Culturally Relevant and Inclusive Tutoring Sessions

Purpose: Culturally relevant and inclusive instruction requires an ongoing commitment to revisiting and reworking instructional practices and involves educators at all levels regularly evaluating their biases. This checklist is not exhaustive, but it is a helpful starting point for tutors to reflect on how seemingly small choices in their instructional practices can have an outsize impact on students’ lived experiences of tutoring sessions.

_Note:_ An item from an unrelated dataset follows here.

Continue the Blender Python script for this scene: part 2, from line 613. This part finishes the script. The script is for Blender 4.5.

1. Get to Know Each Student Personally

  • Ask students to introduce themselves first and pronounce their names exactly as they do.
  • Practice saying student names and check privately if unsure.
  • Create a system for learning and correcting name pronunciation (e.g., name repetition, group signal).
  • Use name-based icebreakers (e.g., “share the story of your name”).
  • Encourage students to share about their:
    • Culture and community
    • Interests and hobbies
    • Goals, talents, and skills
    • Important people in their lives
    • Role models or influences
  • Use relationship-building activities to deepen connection and understanding.

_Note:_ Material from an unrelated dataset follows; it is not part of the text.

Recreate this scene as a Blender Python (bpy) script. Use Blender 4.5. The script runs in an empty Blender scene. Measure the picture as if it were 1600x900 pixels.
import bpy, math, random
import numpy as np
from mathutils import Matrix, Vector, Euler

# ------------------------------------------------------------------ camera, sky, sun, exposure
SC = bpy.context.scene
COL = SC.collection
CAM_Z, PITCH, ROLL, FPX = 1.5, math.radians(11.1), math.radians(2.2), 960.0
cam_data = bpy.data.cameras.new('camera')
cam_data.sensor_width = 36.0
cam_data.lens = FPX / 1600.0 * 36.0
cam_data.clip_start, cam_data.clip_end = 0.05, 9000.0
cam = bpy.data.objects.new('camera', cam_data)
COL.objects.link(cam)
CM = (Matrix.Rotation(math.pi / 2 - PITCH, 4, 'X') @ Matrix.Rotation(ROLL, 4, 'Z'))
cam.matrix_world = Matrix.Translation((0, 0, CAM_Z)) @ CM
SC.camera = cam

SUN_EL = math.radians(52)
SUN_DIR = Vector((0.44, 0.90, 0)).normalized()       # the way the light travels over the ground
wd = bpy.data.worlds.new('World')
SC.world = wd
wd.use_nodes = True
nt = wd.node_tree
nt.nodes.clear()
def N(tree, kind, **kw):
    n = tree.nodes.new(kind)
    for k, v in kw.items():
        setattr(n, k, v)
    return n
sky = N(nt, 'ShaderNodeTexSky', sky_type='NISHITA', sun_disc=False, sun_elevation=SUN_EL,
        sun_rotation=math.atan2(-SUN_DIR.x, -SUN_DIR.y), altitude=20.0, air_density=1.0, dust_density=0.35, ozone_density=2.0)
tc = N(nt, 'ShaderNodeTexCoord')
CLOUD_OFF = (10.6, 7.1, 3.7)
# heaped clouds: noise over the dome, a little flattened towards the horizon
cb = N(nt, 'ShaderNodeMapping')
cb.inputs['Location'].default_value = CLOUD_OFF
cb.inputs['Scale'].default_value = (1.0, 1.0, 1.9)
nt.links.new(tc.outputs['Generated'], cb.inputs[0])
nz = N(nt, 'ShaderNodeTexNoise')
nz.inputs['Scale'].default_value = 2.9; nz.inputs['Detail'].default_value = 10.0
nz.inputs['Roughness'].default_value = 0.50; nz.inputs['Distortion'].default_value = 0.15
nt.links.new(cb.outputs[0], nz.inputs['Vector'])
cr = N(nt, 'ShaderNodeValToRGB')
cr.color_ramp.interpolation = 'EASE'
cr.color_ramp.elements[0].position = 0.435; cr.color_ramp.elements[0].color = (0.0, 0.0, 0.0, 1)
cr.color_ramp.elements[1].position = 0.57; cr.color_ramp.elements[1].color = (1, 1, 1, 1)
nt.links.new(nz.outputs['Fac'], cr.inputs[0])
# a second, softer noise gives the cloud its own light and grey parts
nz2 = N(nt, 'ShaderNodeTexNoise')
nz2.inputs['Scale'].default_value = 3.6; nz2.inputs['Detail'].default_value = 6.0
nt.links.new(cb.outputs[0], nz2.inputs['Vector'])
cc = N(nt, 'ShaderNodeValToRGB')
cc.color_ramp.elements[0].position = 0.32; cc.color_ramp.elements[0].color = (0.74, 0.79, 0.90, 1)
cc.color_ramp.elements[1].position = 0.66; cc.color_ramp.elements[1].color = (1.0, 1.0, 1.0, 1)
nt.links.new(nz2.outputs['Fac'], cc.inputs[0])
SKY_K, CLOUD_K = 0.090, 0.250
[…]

2. Foster a Supportive Tutoring Environment

  • Provide consistent, authentic affirmations tailored to each student’s identity and efforts.
  • Use materials that represent diverse:
    • Ethnicities
    • Languages
    • Abilities
    • Identities
    • Socioeconomic backgrounds
  • Eliminate content that reinforces stereotypes or harmful representations.
  • Reference resources like Understood.org for inclusive practices and support for learning differences.

3. Adapt and Elevate Instruction

  • Maintain high expectations for all students.
  • Normalize and celebrate mistakes as learning opportunities.
  • Openly acknowledge your own mistakes and model how to learn from them.
  • Integrate culturally relevant examples and references in:
    • Models
    • Practice tasks
    • Assessments
  • Use student-specific or niche references—not just what’s broadly popular.

4. Cultivate Your Cultural Awareness

  • Share elements of your culture, experiences, and influences (as appropriate).
  • Reflect on how your beliefs about culture, family, and community shape your instruction.
  • Examine your implicit biases and assumptions.
  • Consider how these biases may appear in your actions and their connection to broader systemic inequities.
  • Develop intentional habits to challenge and correct bias-based behaviors.